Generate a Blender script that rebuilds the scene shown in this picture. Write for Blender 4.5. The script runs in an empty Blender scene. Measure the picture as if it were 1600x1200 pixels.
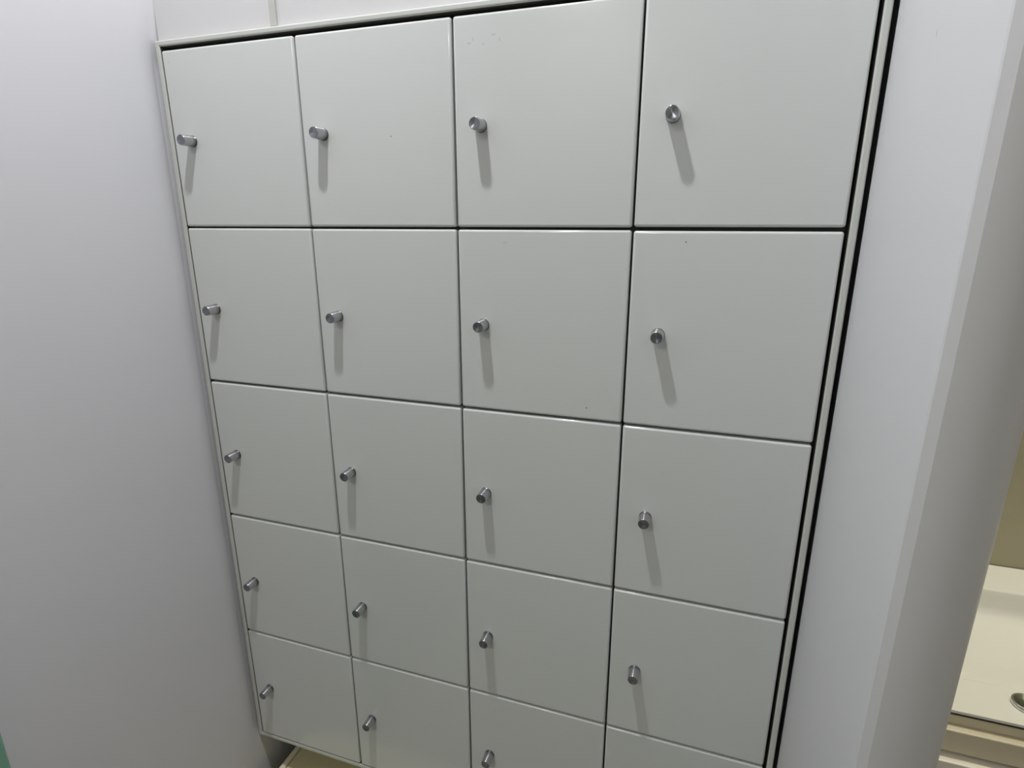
import bpy, bmesh, math, random
from mathutils import Matrix, Vector

# ------------------------------------------------------------------ camera
S = 0.8                      # metres per survey unit
ZTOP = 1.70                  # height of the top edge of the upper doors
SC = bpy.context.scene
COL = SC.collection


def W(X, Y, Z):
    """survey point (right, down from the door tops, into the wall) -> world metres"""
    return Vector((X * S, Z * S, ZTOP - Y * S))


cam = bpy.data.cameras.new('camera')
cam.lens = 896.444 / 1600 * 36
cam.sensor_width = 36
cam.clip_start = 0.02
co = bpy.data.objects.new('camera', cam)
COL.objects.link(co)
RR = ((0.9489058, 0.000541144, 0.315559012), (0.085743363, 0.961933191, -0.259485282),
      (-0.303687106, 0.27328418, 0.912737585))
rt = Vector((RR[0][0], RR[0][2], -RR[0][1]))
dn = Vector((RR[1][0], RR[1][2], -RR[1][1]))
fw = Vector((RR[2][0], RR[2][2], -RR[2][1]))
m = Matrix.Identity(4)
for i in range(3):
    m[i][0], m[i][1], m[i][2] = rt[i], -dn[i], -fw[i]
m.translation = W(1.0171, 0.3116, -0.9486)
co.matrix_world = m
SC.camera = co

# ------------------------------------------------------------------ world, view
w = bpy.data.worlds.new('world')
SC.world = w
w.use_nodes = True
w.node_tree.nodes['Background'].inputs[0].default_value = (0.8, 0.86, 1.0, 1)
w.node_tree.nodes['Background'].inputs[1].default_value = 0.02
SC.view_settings.view_transform = 'Standard'
SC.view_settings.look = 'None'
SC.view_settings.gamma = 1.0
SC.view_settings.use_curve_mapping = False
SC.view_settings.exposure = 0.0

KEY_W, ROOM_W, VANITY_W = 15.8, 14.5, 18.0      # lamp powers


# ------------------------------------------------------------------ materials
def mat(name, color, rough=0.5, metal=0.0, spec=0.5, noise=0.03, nscale=6.0, bump=0.0, bscale=300.0,
        specks=(), coat=0.0):
    mt = bpy.data.materials.new(name)
    mt.use_nodes = True
    nt = mt.node_tree
    N, L = nt.nodes, nt.links
    b = N['Principled BSDF']
    b.inputs['Roughness'].default_value = rough
    b.inputs['Metallic'].default_value = metal
    b.inputs['Specular IOR Level'].default_value = spec
    b.inputs['Coat Weight'].default_value = coat
    tc = N.new('ShaderNodeTexCoord')
    n = N.new('ShaderNodeTexNoise')
    n.inputs['Scale'].default_value = nscale
    n.inputs['Detail'].default_value = 4
    L.new(tc.outputs['Object'], n.inputs['Vector'])
    mx = N.new('ShaderNodeMix')
    mx.data_type = 'RGBA'
    mx.inputs[6].default_value = tuple(c * (1 - noise) for c in color) + (1,)
    mx.inputs[7].default_value = tuple(min(1, c * (1 + noise)) for c in color) + (1,)
    L.new(n.outputs['Fac'], mx.inputs[0])
    out = mx.outputs[2]
    for (p, r, c, amt) in specks:          # small marks of wear, local coordinates, radii per axis
        mp = N.new('ShaderNodeMapping')
        mp.vector_type = 'POINT'
        mp.inputs['Location'].default_value = tuple(-a / q for a, q in zip(p, r))
        mp.inputs['Scale'].default_value = tuple(1 / q for q in r)
        L.new(tc.outputs['Object'], mp.inputs['Vector'])
        ln = N.new('ShaderNodeVectorMath')
        ln.operation = 'LENGTH'
        L.new(mp.outputs[0], ln.inputs[0])
        mr = N.new('ShaderNodeMapRange')
        mr.inputs[1].default_value = 0.6
        mr.inputs[2].default_value = 1.0
        mr.inputs[3].default_value = amt
        mr.inputs[4].default_value = 0.0
        L.new(ln.outputs['Value'], mr.inputs[0])
        m2 = N.new('ShaderNodeMix')
        m2.data_type = 'RGBA'
        L.new(mr.outputs[0], m2.inputs[0])
        L.new(out, m2.inputs[6])
        m2.inputs[7].default_value = tuple(c) + (1,)
        out = m2.outputs[2]
    L.new(out, b.inputs['Base Color'])
    if bump:
        n2 = N.new('ShaderNodeTexNoise')
        n2.inputs['Scale'].default_value = bscale
        n2.inputs['Detail'].default_value = 2
        L.new(tc.outputs['Object'], n2.inputs['Vector'])
        bp = N.new('ShaderNodeBump')
        bp.inputs['Strength'].default_value = bump
        bp.inputs['Distance'].default_value = 0.001
        L.new(n2.outputs['Fac'], bp.inputs['Height'])
        L.new(bp.outputs[0], b.inputs['Normal'])
    return mt


def emit_mat(name, color, strength):
    mt = bpy.data.materials.new(name)
    mt.use_nodes = True
    b = mt.node_tree.nodes['Principled BSDF']
    b.inputs['Base Color'].default_value = (.9, .9, .9, 1)
    b.inputs['Emission Color'].default_value = tuple(color) + (1,)
    b.inputs['Emission Strength'].default_value = strength
    return mt


CREAM = (0.615, 0.635, 0.622)
DOOR = dict(color=CREAM, rough=0.11, spec=0.5, noise=0.02, nscale=3.0)
M_door = mat('cream_laminate', **DOOR)
M_frame = mat('cream_edge_band', (0.55, 0.562, 0.53), rough=0.35, noise=0.03, nscale=20)
M_inside = mat('locker_inside_gap_shade', (0.10, 0.10, 0.08), rough=0.6)  # shade of the door gaps put into the colour of the inner faces
M_wall = mat('white_wall_panel', (0.74, 0.735, 0.775), rough=0.42, noise=0.02, nscale=4, bump=0.05)
M_wallw = mat('white_upper_panel', (0.615, 0.605, 0.615), rough=0.4, noise=0.015, nscale=4)
M_part = mat('partition_laminate', (0.64, 0.642, 0.655), rough=0.40, noise=0.02, nscale=5, bump=0.04,
             specks=(((0.978, -0.14, 1.60), (0.004, .0012, .004), (.3, .3, .3), .6),))
M_fargrey = mat('grey_far_wall', (0.30, 0.29, 0.28), rough=0.5)
M_strip = mat('joint_strip', (0.50, 0.49, 0.47), rough=0.45, noise=0.03, nscale=30)
M_floor = mat('beige_vinyl_floor', (0.31, 0.295, 0.235), rough=0.45, noise=0.2, nscale=12)
M_ceil = mat('ceiling_board', (0.78, 0.78, 0.76), rough=0.8, bump=0.1, bscale=200)
M_tan = mat('tan_vanity_wall', (0.42, 0.39, 0.27), rough=0.4)
M_cer = mat('cream_basin_resin', (0.79, 0.78, 0.71), rough=0.12, noise=0.015, nscale=5, coat=0.4)
M_vtan = mat('tan_vanity_board', (0.62, 0.56, 0.42), rough=0.4)
M_vwhite = mat('cream_vanity_door', (0.80, 0.75, 0.66), rough=0.35)
M_seam = mat('dark_seam', (0.035, 0.028, 0.025), rough=0.5)
M_chrome = mat('chrome', (0.72, 0.73, 0.72), rough=0.12, metal=1.0, noise=0.02)
M_dish = mat('dull_grey_green_metal', (0.30, 0.32, 0.24), rough=0.25, metal=1.0, noise=0.1)
M_bin = mat('beige_bin_plastic', (0.66, 0.60, 0.36), rough=0.5, noise=0.08, nscale=60, bump=0.15)
M_binrim = mat('beige_bin_rim', (0.82, 0.77, 0.58), rough=0.45)
M_lampw = mat('white_lamp_ring', (0.8, 0.8, 0.8), rough=0.4)
M_ring = mat('dark_ring', (0.12, 0.12, 0.12), rough=0.3, metal=0.9)
M_green = mat('green_glass_edge', (0.22, 0.44, 0.33), rough=0.25, noise=0.1)

# brushed steel cylinder wall and lathe-turned end face


def turned(name, color, rough, aniso):
    mt = mat(name, color, rough=rough, metal=1.0, noise=0.03, nscale=150)
    nt = mt.node_tree
    b = nt.nodes['Principled BSDF']
    tg = nt.nodes.new('ShaderNodeTangent')
    tg.direction_type = 'RADIAL'
    tg.axis = 'Y'
    nt.links.new(tg.outputs[0], b.inputs['Tangent'])
    b.inputs['Anisotropic'].default_value = aniso
    b.inputs['Anisotropic Rotation'].default_value = 0.25
    return mt


M_steel = turned('knob_steel', (0.52, 0.525, 0.545), 0.25, 1.0)
M_face = turned('knob_turned_face_dimmed', (0.26, 0.275, 0.30), 0.27, 0.85)  # darker than the body: dim reflected room put into the colour


# ------------------------------------------------------------------ mesh helpers
def link(name, bm, mats, parent=None, smooth=False, loc=None):
    me = bpy.data.meshes.new(name)
    bm.normal_update()
    bm.to_mesh(me)
    bm.free()
    for mm in (mats if isinstance(mats, (list, tuple)) else [mats]):
        me.materials.append(mm)
    if smooth:
        for p in me.polygons:
            p.use_smooth = True
    o = bpy.data.objects.new(name, me)
    COL.objects.link(o)
    if parent:
        o.parent = parent
    if loc is not None:
        o.location = loc
    return o


def box(bm, x0, x1, y0, y1, z0, z1, mi=0):
    vs = [bm.verts.new((x, y, z)) for x in (x0, x1) for y in (y0, y1) for z in (z0, z1)]
    fs = []
    for q in ((0, 1, 3, 2), (4, 6, 7, 5), (0, 4, 5, 1), (2, 3, 7, 6), (0, 2, 6, 4), (1, 5, 7, 3)):
        f = bm.faces.new([vs[i] for i in q])
        f.material_index = mi
        fs.append(f)
    return vs, fs


def bevel_all(bm, r, seg=3):
    bmesh.ops.bevel(bm, geom=list(bm.edges), offset=r, segments=seg, profile=0.5, affect='EDGES')


def rbox(x0, x1, y0, y1, z0, z1, r=0.0015, seg=3):
    bm = bmesh.new()
    box(bm, x0, x1, y0, y1, z0, z1)
    bmesh.ops.recalc_face_normals(bm, faces=bm.faces)
    bevel_all(bm, r, seg)
    return bm


def prism(bm, pts, z0, z1, mi=0):
    a = [bm.verts.new((x, y, z0)) for x, y in pts]
    b = [bm.verts.new((x, y, z1)) for x, y in pts]
    n = len(pts)
    bm.faces.new(a[::-1]).material_index = mi
    bm.faces.new(b).material_index = mi
    for i in range(n):
        bm.faces.new((a[i], a[(i + 1) % n], b[(i + 1) % n], b[i])).material_index = mi
    bmesh.ops.recalc_face_normals(bm, faces=bm.faces)


def autosharp(bm, deg):
    for f in bm.faces:
        f.smooth = True
    for e in bm.edges:
        e.smooth = len(e.link_faces) == 2 and e.calc_face_angle(0) < math.radians(deg)


def lathe_y(bm, prof, n=48, mi=None):
    """profile of (radius, y) revolved about the local Y axis"""
    rings = []
    for r, y in prof:
        if r < 1e-7:
            rings.append([bm.verts.new((0, y, 0))])
        else:
            rings.append([bm.verts.new((r * math.cos(2 * math.pi * k / n), y, r * math.sin(2 * math.pi * k / n)))
                          for k in range(n)])
    for s, (a, b) in enumerate(zip(rings, rings[1:])):
        for k in range(n):
            k2 = (k + 1) % n
            if len(a) == 1 and len(b) == 1:
                continue
            if len(a) == 1:
                f = bm.faces.new((a[0], b[k], b[k2]))
            elif len(b) == 1:
                f = bm.faces.new((a[k], b[0], a[k2]))
            else:
                f = bm.faces.new((a[k], b[k], b[k2], a[k2]))
            if mi:
                f.material_index = mi[s]
            f.smooth = True
    bmesh.ops.recalc_face_normals(bm, faces=bm.faces)


def empty(name, label, cat, loc, group=None):
    o = bpy.data.objects.new(name, None)
    COL.objects.link(o)
    o.location = loc
    o.empty_display_size = 0.05
    o['label'] = label
    o['category'] = cat
    if group:
        o['group'] = group
    return o


def struct(o, label=None, cat=None):
    o['kind'] = 'structure'
    if label:
        o['label'] = label
    if cat:
        o['category'] = cat
    return o


# ------------------------------------------------------------------ the room
H = 2.70
XL = -0.0165 * S            # left wall face
XR = 1.2225 * S             # partition face towards the lockers
PE = -0.358 * S             # partition end (towards the camera)
XP = 1.3075 * S             # partition face towards the wash basin
CT, CB = -0.0175, 1.6375    # carcass outer top and bottom (survey units, down)

bm = bmesh.new(); box(bm, -2.2, 3.0, -3.2, 0.75, -0.1, 0.0)
struct(link('floor', bm, M_floor), 'beige vinyl floor', 'floor')
bm = bmesh.new(); box(bm, -2.2, 3.0, -3.2, 0.75, H, H + 0.1)
struct(link('ceiling', bm, M_ceil), 'white ceiling with round downlights', 'ceiling')
bm = bmesh.new()
zb, zt = ZTOP - CB * S, ZTOP - CT * S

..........

Gather each line in the data that holds the string "scene".

Generate a Blender script that rebuilds the scene shown in this picture. Write for Blender 4.5. The script runs in an empty Blender scene. Measure the picture as if it were 1600x1200 pixels.
SC = bpy.context.scene